<<<<

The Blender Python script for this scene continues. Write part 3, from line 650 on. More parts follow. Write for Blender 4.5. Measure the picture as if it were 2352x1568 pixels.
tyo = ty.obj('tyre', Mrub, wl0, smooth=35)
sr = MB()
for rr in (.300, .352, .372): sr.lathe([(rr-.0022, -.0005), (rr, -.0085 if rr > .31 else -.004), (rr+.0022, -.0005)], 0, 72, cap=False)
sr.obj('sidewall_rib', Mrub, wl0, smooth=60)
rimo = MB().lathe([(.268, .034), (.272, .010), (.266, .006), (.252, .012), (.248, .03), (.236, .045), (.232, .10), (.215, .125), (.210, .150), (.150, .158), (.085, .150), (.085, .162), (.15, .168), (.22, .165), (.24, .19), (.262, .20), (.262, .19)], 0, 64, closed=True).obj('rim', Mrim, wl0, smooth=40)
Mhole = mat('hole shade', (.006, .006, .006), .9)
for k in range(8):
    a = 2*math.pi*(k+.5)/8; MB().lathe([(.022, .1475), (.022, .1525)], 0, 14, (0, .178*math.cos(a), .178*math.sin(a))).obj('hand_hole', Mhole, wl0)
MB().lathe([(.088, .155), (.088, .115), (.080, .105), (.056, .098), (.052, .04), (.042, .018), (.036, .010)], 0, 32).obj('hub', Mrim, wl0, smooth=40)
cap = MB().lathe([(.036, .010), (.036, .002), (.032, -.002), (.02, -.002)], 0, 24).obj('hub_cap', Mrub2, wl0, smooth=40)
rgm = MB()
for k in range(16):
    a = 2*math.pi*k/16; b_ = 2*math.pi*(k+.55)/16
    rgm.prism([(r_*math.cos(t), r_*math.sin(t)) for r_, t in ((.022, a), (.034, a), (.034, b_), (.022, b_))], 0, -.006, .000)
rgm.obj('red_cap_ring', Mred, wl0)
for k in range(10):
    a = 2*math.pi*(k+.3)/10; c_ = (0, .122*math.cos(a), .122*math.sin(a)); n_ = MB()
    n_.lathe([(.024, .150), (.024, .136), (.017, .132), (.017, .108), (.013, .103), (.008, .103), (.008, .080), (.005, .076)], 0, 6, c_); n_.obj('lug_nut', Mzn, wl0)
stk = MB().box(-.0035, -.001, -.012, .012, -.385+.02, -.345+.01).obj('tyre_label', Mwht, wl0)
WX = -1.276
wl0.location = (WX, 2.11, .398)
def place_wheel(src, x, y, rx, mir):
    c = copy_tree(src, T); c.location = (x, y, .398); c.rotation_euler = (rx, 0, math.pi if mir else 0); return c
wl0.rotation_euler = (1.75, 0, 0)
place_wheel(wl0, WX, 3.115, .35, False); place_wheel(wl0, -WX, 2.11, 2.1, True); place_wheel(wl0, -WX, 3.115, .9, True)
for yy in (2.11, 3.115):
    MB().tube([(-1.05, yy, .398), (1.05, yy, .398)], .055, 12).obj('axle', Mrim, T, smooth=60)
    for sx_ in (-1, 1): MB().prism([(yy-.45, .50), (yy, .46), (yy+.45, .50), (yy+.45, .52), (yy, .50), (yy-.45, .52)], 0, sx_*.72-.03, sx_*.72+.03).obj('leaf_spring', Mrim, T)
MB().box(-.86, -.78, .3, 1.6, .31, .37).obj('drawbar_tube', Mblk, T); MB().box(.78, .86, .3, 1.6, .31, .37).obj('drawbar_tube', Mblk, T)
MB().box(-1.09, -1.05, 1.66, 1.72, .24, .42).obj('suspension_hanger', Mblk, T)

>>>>

(Given request) Return each line of the data exactly as written above.

(Answer)
The Blender Python script for this scene continues. Write part 3, from line 650 on. More parts follow. Write for Blender 4.5. Measure the picture as if it were 2352x1568 pixels.
tyo = ty.obj('tyre', Mrub, wl0, smooth=35)
sr = MB()
for rr in (.300, .352, .372): sr.lathe([(rr-.0022, -.0005), (rr, -.0085 if rr > .31 else -.004), (rr+.0022, -.0005)], 0, 72, cap=False)
sr.obj('sidewall_rib', Mrub, wl0, smooth=60)
rimo = MB().lathe([(.268, .034), (.272, .010), (.266, .006), (.252, .012), (.248, .03), (.236, .045), (.232, .10), (.215, .125), (.210, .150), (.150, .158), (.085, .150), (.085, .162), (.15, .168), (.22, .165), (.24, .19), (.262, .20), (.262, .19)], 0, 64, closed=True).obj('rim', Mrim, wl0, smooth=40)
Mhole = mat('hole shade', (.006, .006, .006), .9)
for k in range(8):
    a = 2*math.pi*(k+.5)/8; MB().lathe([(.022, .1475), (.022, .1525)], 0, 14, (0, .178*math.cos(a), .178*math.sin(a))).obj('hand_hole', Mhole, wl0)
MB().lathe([(.088, .155), (.088, .115), (.080, .105), (.056, .098), (.052, .04), (.042, .018), (.036, .010)], 0, 32).obj('hub', Mrim, wl0, smooth=40)
cap = MB().lathe([(.036, .010), (.036, .002), (.032, -.002), (.02, -.002)], 0, 24).obj('hub_cap', Mrub2, wl0, smooth=40)
rgm = MB()
for k in range(16):
    a = 2*math.pi*k/16; b_ = 2*math.pi*(k+.55)/16
    rgm.prism([(r_*math.cos(t), r_*math.sin(t)) for r_, t in ((.022, a), (.034, a), (.034, b_), (.022, b_))], 0, -.006, .000)
rgm.obj('red_cap_ring', Mred, wl0)
for k in range(10):
    a = 2*math.pi*(k+.3)/10; c_ = (0, .122*math.cos(a), .122*math.sin(a)); n_ = MB()
    n_.lathe([(.024, .150), (.024, .136), (.017, .132), (.017, .108), (.013, .103), (.008, .103), (.008, .080), (.005, .076)], 0, 6, c_); n_.obj('lug_nut', Mzn, wl0)
stk = MB().box(-.0035, -.001, -.012, .012, -.385+.02, -.345+.01).obj('tyre_label', Mwht, wl0)
WX = -1.276
wl0.location = (WX, 2.11, .398)
def place_wheel(src, x, y, rx, mir):
    c = copy_tree(src, T); c.location = (x, y, .398); c.rotation_euler = (rx, 0, math.pi if mir else 0); return c
wl0.rotation_euler = (1.75, 0, 0)
place_wheel(wl0, WX, 3.115, .35, False); place_wheel(wl0, -WX, 2.11, 2.1, True); place_wheel(wl0, -WX, 3.115, .9, True)
for yy in (2.11, 3.115):
    MB().tube([(-1.05, yy, .398), (1.05, yy, .398)], .055, 12).obj('axle', Mrim, T, smooth=60)
    for sx_ in (-1, 1): MB().prism([(yy-.45, .50), (yy, .46), (yy+.45, .50), (yy+.45, .52), (yy, .50), (yy-.45, .52)], 0, sx_*.72-.03, sx_*.72+.03).obj('leaf_spring', Mrim, T)
MB().box(-.86, -.78, .3, 1.6, .31, .37).obj('drawbar_tube', Mblk, T); MB().box(.78, .86, .3, 1.6, .31, .37).obj('drawbar_tube', Mblk, T)
MB().box(-1.09, -1.05, 1.66, 1.72, .24, .42).obj('suspension_hanger', Mblk, T)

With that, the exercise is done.